About the demotalks at DATASTORM

So a few weeks ago we did another DATASTORM, a party for oldschool computing. The venue we’re at has had some recent troubles with the Swedish authorities because of bla-bla, but in the end everything worked out fine.

One thing that I was particularly happy with was the demotalks. We invited people who had made iconic and noteworthy scene productions, and got them to talk about it. This idea was inspired by an interview I made with Joe (for a forthcoming paper on CSDb as a “memory machine” for retro computing). He talked about how there is a gap in the history of the scene: we don’t really know so much about how demos were made. What kind of decisions and processes led up to these artefacts?

Some sceners are only interested in the tech stuff. Amusingly, when we announced Budbrain as speakers, someone questioned our choice because the coding was not complex enough. The kind of this-is-not-real-scene-stuff-attitude that still pops up every now and then… Such dedication!

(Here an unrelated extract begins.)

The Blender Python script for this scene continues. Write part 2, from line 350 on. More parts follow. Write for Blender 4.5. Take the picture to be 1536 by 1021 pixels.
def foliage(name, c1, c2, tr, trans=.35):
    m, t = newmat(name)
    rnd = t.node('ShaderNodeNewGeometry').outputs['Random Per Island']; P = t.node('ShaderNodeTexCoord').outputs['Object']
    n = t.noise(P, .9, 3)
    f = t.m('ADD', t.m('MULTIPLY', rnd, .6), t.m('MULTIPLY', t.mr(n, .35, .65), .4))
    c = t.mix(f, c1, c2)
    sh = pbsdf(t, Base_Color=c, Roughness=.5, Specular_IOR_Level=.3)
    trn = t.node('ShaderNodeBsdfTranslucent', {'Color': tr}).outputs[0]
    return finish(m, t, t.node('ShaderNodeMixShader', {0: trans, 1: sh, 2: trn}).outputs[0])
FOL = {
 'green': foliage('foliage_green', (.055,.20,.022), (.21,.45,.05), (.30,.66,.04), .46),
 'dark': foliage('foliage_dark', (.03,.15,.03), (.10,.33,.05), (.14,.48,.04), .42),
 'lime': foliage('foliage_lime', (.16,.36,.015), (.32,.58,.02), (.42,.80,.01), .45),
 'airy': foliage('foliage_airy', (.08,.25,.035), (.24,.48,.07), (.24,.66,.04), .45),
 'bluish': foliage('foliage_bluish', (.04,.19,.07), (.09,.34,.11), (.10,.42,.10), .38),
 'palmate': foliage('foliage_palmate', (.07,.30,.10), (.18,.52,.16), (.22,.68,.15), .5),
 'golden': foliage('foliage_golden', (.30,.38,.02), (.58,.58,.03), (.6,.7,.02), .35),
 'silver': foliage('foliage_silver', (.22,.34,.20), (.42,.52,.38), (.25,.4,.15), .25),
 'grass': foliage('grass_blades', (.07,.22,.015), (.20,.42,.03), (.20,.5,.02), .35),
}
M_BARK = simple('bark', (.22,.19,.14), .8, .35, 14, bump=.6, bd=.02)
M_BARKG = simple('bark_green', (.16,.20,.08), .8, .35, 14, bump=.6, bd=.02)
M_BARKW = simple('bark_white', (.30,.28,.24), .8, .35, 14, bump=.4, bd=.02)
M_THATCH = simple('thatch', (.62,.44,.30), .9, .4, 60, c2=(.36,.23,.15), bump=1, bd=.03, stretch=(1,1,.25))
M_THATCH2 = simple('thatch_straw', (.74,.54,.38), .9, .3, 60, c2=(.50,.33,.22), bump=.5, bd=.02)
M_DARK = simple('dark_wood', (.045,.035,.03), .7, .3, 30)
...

But the tech stuff is really not the main point about this, to me. It is of course interesting to learn about the mathematics and all the smart coder tricks, or clever composing tricks, or pixeling styles. But maybe not for an hour? At least not on DATASTORM that is quite far from a nerdy conference (eh, I think?). So we encouraged the speakers to tell stories about the process, about what happened around the demo making.

Triad’s Red Storm was a pioneering demo in a technical sense, as one of the first “trackmos” – where the user didn’t have to press space for the next part. But it was also a pioneer in bringing in politics, poetry and other kinds of pop culture than the usual metal, acid, fantasy stuff that was everywhere in the scene at the time. King Fisher talked extensively about this, and you can see the slides here (turn on the notes!).

Budbrain, who made a Megademo that broke the tech-focus in the scene by bringing in humour into the mix (and imo very high quality graphics and music), talked a lot about their unusual position in the scene. On one hand they had a demo played on MTV, while on the other hand they were criticized by a lot of other sceners.

Mahoney talked about two music disks that he made together with Kaktus: Sounds of Gnome and His Master’s Noise. As usual, Mahoney did a great presentation and this time he made a competition between the two, with a bit more tech aspects than the other presentations, but with lots of charisma and humor to make up for it. :)

You can see video recordings of the talks over at SceneSat who once again have documented the whole thing. \o

So what I realized at the party, especially in a conversation with Hollowman, is that a demo’s connection with the rest of the world is what makes it extra interesting to hear about. Sure it’s about its place in the scene and its influence within the scene, but how it takes in the outside world, or how it relates to it, is at least as important.

So I hope to see more of these presentations in the future. Copy copy copy!